Given task. All of the records below should be output exactly.

Given information.
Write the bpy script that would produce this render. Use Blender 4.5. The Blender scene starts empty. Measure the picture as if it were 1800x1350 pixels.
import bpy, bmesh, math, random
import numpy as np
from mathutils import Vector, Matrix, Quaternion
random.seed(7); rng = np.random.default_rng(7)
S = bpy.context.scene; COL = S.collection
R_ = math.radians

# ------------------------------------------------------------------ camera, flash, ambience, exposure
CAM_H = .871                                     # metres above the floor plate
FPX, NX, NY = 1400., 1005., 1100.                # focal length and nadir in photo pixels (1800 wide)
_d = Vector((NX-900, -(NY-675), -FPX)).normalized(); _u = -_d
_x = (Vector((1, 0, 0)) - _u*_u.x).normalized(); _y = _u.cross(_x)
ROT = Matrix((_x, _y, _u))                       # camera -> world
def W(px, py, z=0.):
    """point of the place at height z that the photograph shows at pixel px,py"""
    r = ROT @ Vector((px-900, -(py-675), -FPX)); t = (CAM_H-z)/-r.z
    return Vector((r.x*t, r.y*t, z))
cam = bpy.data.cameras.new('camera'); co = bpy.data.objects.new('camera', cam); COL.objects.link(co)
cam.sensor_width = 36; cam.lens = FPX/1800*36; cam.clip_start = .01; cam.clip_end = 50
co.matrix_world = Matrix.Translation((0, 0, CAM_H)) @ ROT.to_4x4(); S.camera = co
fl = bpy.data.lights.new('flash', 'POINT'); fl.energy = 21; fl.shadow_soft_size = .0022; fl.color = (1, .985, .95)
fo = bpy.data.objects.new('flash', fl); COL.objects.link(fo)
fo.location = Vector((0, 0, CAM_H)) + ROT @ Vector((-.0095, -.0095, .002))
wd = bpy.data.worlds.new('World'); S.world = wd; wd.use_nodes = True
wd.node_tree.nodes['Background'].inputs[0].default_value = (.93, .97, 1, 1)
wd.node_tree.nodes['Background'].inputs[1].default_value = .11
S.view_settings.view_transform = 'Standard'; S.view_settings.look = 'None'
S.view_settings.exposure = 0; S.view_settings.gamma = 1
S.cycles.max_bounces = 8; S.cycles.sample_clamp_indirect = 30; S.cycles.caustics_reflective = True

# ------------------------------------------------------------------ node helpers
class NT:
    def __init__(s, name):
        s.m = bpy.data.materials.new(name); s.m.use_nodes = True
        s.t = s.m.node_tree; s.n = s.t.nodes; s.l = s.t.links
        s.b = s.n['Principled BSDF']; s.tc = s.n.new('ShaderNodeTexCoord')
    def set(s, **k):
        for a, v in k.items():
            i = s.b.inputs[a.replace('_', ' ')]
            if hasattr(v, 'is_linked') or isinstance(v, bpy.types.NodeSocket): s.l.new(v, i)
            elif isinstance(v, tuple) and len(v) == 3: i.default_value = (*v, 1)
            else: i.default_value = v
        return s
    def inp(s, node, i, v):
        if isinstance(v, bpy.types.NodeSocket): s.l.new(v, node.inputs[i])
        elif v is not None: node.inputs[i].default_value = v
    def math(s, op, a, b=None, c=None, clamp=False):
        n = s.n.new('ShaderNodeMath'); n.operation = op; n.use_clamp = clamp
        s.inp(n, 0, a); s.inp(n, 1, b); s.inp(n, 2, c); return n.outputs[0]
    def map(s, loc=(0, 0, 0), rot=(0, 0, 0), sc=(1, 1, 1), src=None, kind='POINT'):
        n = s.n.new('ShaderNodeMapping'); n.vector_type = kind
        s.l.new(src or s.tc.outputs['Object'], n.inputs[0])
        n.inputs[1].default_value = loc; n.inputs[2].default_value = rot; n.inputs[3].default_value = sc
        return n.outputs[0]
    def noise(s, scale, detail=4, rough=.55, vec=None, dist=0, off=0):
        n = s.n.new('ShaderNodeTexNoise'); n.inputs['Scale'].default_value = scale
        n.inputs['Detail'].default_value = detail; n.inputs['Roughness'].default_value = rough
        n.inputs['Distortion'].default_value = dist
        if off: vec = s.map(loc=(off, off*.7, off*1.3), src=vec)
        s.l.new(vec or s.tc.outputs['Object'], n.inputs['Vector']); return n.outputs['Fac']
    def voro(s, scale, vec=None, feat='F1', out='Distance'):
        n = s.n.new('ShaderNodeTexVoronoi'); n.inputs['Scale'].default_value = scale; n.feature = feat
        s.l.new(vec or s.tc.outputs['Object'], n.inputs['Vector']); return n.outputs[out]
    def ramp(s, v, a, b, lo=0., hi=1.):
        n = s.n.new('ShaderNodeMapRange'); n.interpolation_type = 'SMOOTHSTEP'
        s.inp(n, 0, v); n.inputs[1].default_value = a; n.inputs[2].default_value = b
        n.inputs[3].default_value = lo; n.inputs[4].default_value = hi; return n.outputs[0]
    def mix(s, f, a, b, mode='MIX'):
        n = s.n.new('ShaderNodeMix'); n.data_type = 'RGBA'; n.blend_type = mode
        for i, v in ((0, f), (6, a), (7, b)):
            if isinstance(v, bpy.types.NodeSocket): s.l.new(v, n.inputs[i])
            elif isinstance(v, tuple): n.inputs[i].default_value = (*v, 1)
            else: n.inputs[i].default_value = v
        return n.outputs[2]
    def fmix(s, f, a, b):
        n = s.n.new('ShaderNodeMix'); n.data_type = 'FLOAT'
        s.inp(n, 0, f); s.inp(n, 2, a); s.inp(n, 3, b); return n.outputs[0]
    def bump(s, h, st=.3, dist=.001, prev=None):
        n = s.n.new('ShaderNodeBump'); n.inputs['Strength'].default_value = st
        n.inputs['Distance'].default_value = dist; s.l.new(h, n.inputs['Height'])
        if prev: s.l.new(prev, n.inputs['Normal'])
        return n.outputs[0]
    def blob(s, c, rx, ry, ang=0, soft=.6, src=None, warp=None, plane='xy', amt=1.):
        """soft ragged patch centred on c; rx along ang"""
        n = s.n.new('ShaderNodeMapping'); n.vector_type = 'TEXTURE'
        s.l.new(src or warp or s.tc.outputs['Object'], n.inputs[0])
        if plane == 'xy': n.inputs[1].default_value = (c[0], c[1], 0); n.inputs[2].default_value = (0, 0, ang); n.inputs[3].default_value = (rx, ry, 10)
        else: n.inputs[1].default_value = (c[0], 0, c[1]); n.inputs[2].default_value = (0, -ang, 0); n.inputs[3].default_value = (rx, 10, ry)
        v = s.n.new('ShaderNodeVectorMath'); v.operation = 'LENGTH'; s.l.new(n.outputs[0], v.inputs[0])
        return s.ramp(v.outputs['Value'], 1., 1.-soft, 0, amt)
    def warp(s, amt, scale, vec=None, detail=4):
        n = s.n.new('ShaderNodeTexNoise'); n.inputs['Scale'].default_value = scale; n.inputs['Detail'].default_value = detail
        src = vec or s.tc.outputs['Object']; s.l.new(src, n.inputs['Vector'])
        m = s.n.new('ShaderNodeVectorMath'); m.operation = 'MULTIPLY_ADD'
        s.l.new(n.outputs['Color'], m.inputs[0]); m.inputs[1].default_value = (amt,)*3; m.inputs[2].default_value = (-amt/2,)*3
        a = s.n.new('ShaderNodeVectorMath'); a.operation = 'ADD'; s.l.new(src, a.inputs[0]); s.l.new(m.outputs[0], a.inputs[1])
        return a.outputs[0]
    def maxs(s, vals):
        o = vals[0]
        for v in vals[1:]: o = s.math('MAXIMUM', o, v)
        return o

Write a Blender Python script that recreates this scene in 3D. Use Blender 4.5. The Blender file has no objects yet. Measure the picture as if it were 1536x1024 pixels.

The result.
Write the bpy script that would produce this render. Use Blender 4.5. The Blender scene starts empty. Measure the picture as if it were 1800x1350 pixels.
import bpy, bmesh, math, random
import numpy as np
from mathutils import Vector, Matrix, Quaternion
random.seed(7); rng = np.random.default_rng(7)
S = bpy.context.scene; COL = S.collection
R_ = math.radians

# ------------------------------------------------------------------ camera, flash, ambience, exposure
CAM_H = .871                                     # metres above the floor plate
FPX, NX, NY = 1400., 1005., 1100.                # focal length and nadir in photo pixels (1800 wide)
_d = Vector((NX-900, -(NY-675), -FPX)).normalized(); _u = -_d
_x = (Vector((1, 0, 0)) - _u*_u.x).normalized(); _y = _u.cross(_x)
ROT = Matrix((_x, _y, _u))                       # camera -> world
def W(px, py, z=0.):
    """point of the place at height z that the photograph shows at pixel px,py"""
    r = ROT @ Vector((px-900, -(py-675), -FPX)); t = (CAM_H-z)/-r.z
    return Vector((r.x*t, r.y*t, z))
cam = bpy.data.cameras.new('camera'); co = bpy.data.objects.new('camera', cam); COL.objects.link(co)
cam.sensor_width = 36; cam.lens = FPX/1800*36; cam.clip_start = .01; cam.clip_end = 50
co.matrix_world = Matrix.Translation((0, 0, CAM_H)) @ ROT.to_4x4(); S.camera = co
fl = bpy.data.lights.new('flash', 'POINT'); fl.energy = 21; fl.shadow_soft_size = .0022; fl.color = (1, .985, .95)
fo = bpy.data.objects.new('flash', fl); COL.objects.link(fo)
fo.location = Vector((0, 0, CAM_H)) + ROT @ Vector((-.0095, -.0095, .002))
wd = bpy.data.worlds.new('World'); S.world = wd; wd.use_nodes = True
wd.node_tree.nodes['Background'].inputs[0].default_value = (.93, .97, 1, 1)
wd.node_tree.nodes['Background'].inputs[1].default_value = .11
S.view_settings.view_transform = 'Standard'; S.view_settings.look = 'None'
S.view_settings.exposure = 0; S.view_settings.gamma = 1
S.cycles.max_bounces = 8; S.cycles.sample_clamp_indirect = 30; S.cycles.caustics_reflective = True

# ------------------------------------------------------------------ node helpers
class NT:
    def __init__(s, name):
        s.m = bpy.data.materials.new(name); s.m.use_nodes = True
        s.t = s.m.node_tree; s.n = s.t.nodes; s.l = s.t.links
        s.b = s.n['Principled BSDF']; s.tc = s.n.new('ShaderNodeTexCoord')
    def set(s, **k):
        for a, v in k.items():
            i = s.b.inputs[a.replace('_', ' ')]
            if hasattr(v, 'is_linked') or isinstance(v, bpy.types.NodeSocket): s.l.new(v, i)
            elif isinstance(v, tuple) and len(v) == 3: i.default_value = (*v, 1)
            else: i.default_value = v
        return s
    def inp(s, node, i, v):
        if isinstance(v, bpy.types.NodeSocket): s.l.new(v, node.inputs[i])
        elif v is not None: node.inputs[i].default_value = v
    def math(s, op, a, b=None, c=None, clamp=False):
        n = s.n.new('ShaderNodeMath'); n.operation = op; n.use_clamp = clamp
        s.inp(n, 0, a); s.inp(n, 1, b); s.inp(n, 2, c); return n.outputs[0]
    def map(s, loc=(0, 0, 0), rot=(0, 0, 0), sc=(1, 1, 1), src=None, kind='POINT'):
        n = s.n.new('ShaderNodeMapping'); n.vector_type = kind
        s.l.new(src or s.tc.outputs['Object'], n.inputs[0])
        n.inputs[1].default_value = loc; n.inputs[2].default_value = rot; n.inputs[3].default_value = sc
        return n.outputs[0]
    def noise(s, scale, detail=4, rough=.55, vec=None, dist=0, off=0):
        n = s.n.new('ShaderNodeTexNoise'); n.inputs['Scale'].default_value = scale
        n.inputs['Detail'].default_value = detail; n.inputs['Roughness'].default_value = rough
        n.inputs['Distortion'].default_value = dist
        if off: vec = s.map(loc=(off, off*.7, off*1.3), src=vec)
        s.l.new(vec or s.tc.outputs['Object'], n.inputs['Vector']); return n.outputs['Fac']
    def voro(s, scale, vec=None, feat='F1', out='Distance'):
        n = s.n.new('ShaderNodeTexVoronoi'); n.inputs['Scale'].default_value = scale; n.feature = feat
        s.l.new(vec or s.tc.outputs['Object'], n.inputs['Vector']); return n.outputs[out]
    def ramp(s, v, a, b, lo=0., hi=1.):
        n = s.n.new('ShaderNodeMapRange'); n.interpolation_type = 'SMOOTHSTEP'
        s.inp(n, 0, v); n.inputs[1].default_value = a; n.inputs[2].default_value = b
        n.inputs[3].default_value = lo; n.inputs[4].default_value = hi; return n.outputs[0]
    def mix(s, f, a, b, mode='MIX'):
        n = s.n.new('ShaderNodeMix'); n.data_type = 'RGBA'; n.blend_type = mode
        for i, v in ((0, f), (6, a), (7, b)):
            if isinstance(v, bpy.types.NodeSocket): s.l.new(v, n.inputs[i])
            elif isinstance(v, tuple): n.inputs[i].default_value = (*v, 1)
            else: n.inputs[i].default_value = v
        return n.outputs[2]
    def fmix(s, f, a, b):
        n = s.n.new('ShaderNodeMix'); n.data_type = 'FLOAT'
        s.inp(n, 0, f); s.inp(n, 2, a); s.inp(n, 3, b); return n.outputs[0]
    def bump(s, h, st=.3, dist=.001, prev=None):
        n = s.n.new('ShaderNodeBump'); n.inputs['Strength'].default_value = st
        n.inputs['Distance'].default_value = dist; s.l.new(h, n.inputs['Height'])
        if prev: s.l.new(prev, n.inputs['Normal'])
        return n.outputs[0]
    def blob(s, c, rx, ry, ang=0, soft=.6, src=None, warp=None, plane='xy', amt=1.):
        """soft ragged patch centred on c; rx along ang"""
        n = s.n.new('ShaderNodeMapping'); n.vector_type = 'TEXTURE'
        s.l.new(src or warp or s.tc.outputs['Object'], n.inputs[0])
        if plane == 'xy': n.inputs[1].default_value = (c[0], c[1], 0); n.inputs[2].default_value = (0, 0, ang); n.inputs[3].default_value = (rx, ry, 10)
        else: n.inputs[1].default_value = (c[0], 0, c[1]); n.inputs[2].default_value = (0, -ang, 0); n.inputs[3].default_value = (rx, 10, ry)
        v = s.n.new('ShaderNodeVectorMath'); v.operation = 'LENGTH'; s.l.new(n.outputs[0], v.inputs[0])
        return s.ramp(v.outputs['Value'], 1., 1.-soft, 0, amt)
    def warp(s, amt, scale, vec=None, detail=4):
        n = s.n.new('ShaderNodeTexNoise'); n.inputs['Scale'].default_value = scale; n.inputs['Detail'].default_value = detail
        src = vec or s.tc.outputs['Object']; s.l.new(src, n.inputs['Vector'])
        m = s.n.new('ShaderNodeVectorMath'); m.operation = 'MULTIPLY_ADD'
        s.l.new(n.outputs['Color'], m.inputs[0]); m.inputs[1].default_value = (amt,)*3; m.inputs[2].default_value = (-amt/2,)*3
        a = s.n.new('ShaderNodeVectorMath'); a.operation = 'ADD'; s.l.new(src, a.inputs[0]); s.l.new(m.outputs[0], a.inputs[1])
        return a.outputs[0]
    def maxs(s, vals):
        o = vals[0]
        for v in vals[1:]: o = s.math('MAXIMUM', o, v)
        return o

Write a Blender Python script that recreates this scene in 3D. Use Blender 4.5. The Blender file has no objects yet. Measure the picture as if it were 1536x1024 pixels.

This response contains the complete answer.